Of all the capitals, the shape of the chart suggests that it might be too early to call stabilization in Melbourne – the downturn was steep, and thus far we have really only corrected back following a near-vertical drop a few months back.


  1. Yes, this is the result for houses that actually sold. Volumes are down very significantly.

        1. Thanks for the links. The second is very timely and interesting – i have not seen some of this detail anywhere ever before. Certainly makes me more circumspect about the housing market.

  2. This result was all about Sydney, which seems to be in a world of its own — not much happened in the other capitals . Brisbane was surely due for a bounce, and it was a small one. You’d have to think the downtrend in Melbourne has further to run given the amount of new supply and weak local economy — but those Vics are crazy for real estate it seems!. Perth should be going gangbusters but isn’t.

    1. Seems that houses are like bonds – you get a bigger increase in price of the ‘low coupon’ houses when the cash rate drops. I look at their data and think it probably never crashed in May and didn’t rise so much in June / July – everything is measured with error – but that at least means that the sector has probably stabilised.

      Buying is getting economic relative to renting – the cheaper stuff should remain stable from here.

      Sent from my iPad

      1. “I look at their data and think it probably never crashed in May and didn’t rise so much in June / July”


        It is still unclear – IMHO – how the daily index accounts for house transactions that are reported with a delay. As we saw today, the ABS does apply substantial revisions to previous quarters and it needs up to 6 months for coming up with the “final” figure. For RPDATA, it is said they apply a mathematically calculated “time lag”, but the fact remains that today or even this month reported price index is lacking a significant percentage of transactions that are only applied “tomorrow”, when data is actually received. So today’s RPDATA price index is really what is *known* as of today, not necessarily what is happening.
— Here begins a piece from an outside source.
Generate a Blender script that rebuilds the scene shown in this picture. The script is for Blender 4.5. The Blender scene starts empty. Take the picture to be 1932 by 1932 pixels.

        Considering multiple housing indicators, IMO the housing market is still very weak in most cities and supply is still exceeding demand (at these prices), even after rate cuts. We’ll see what the future brings.

        1. As usual, we agree :)

          Presumably they have found that some ARMA model works well over short periods, and that is how they nowcast – i have not found the model in their docs, but i suspect it means that their indices are going to *dive* when the traded price in the market does turn down. It will lag the actual downturn, and then catch-down to the current lower price point when the new data builds up (this is due to the fact that estimates are not revised). Again, this is just a guess, but it makes intuitive sense – at least that is how i would do it, and the problem i would expect.

          This is relevant to the current assessment – the May dive had me worried that housing market had cracked, the subsequent pull up suggests that the housing market is not as unstable as i had feared.

          We will have to wait and see if it gains strength – something i doubt the RBA wants, but think it will accept if it means keeping the unemployment rate from spiking higher.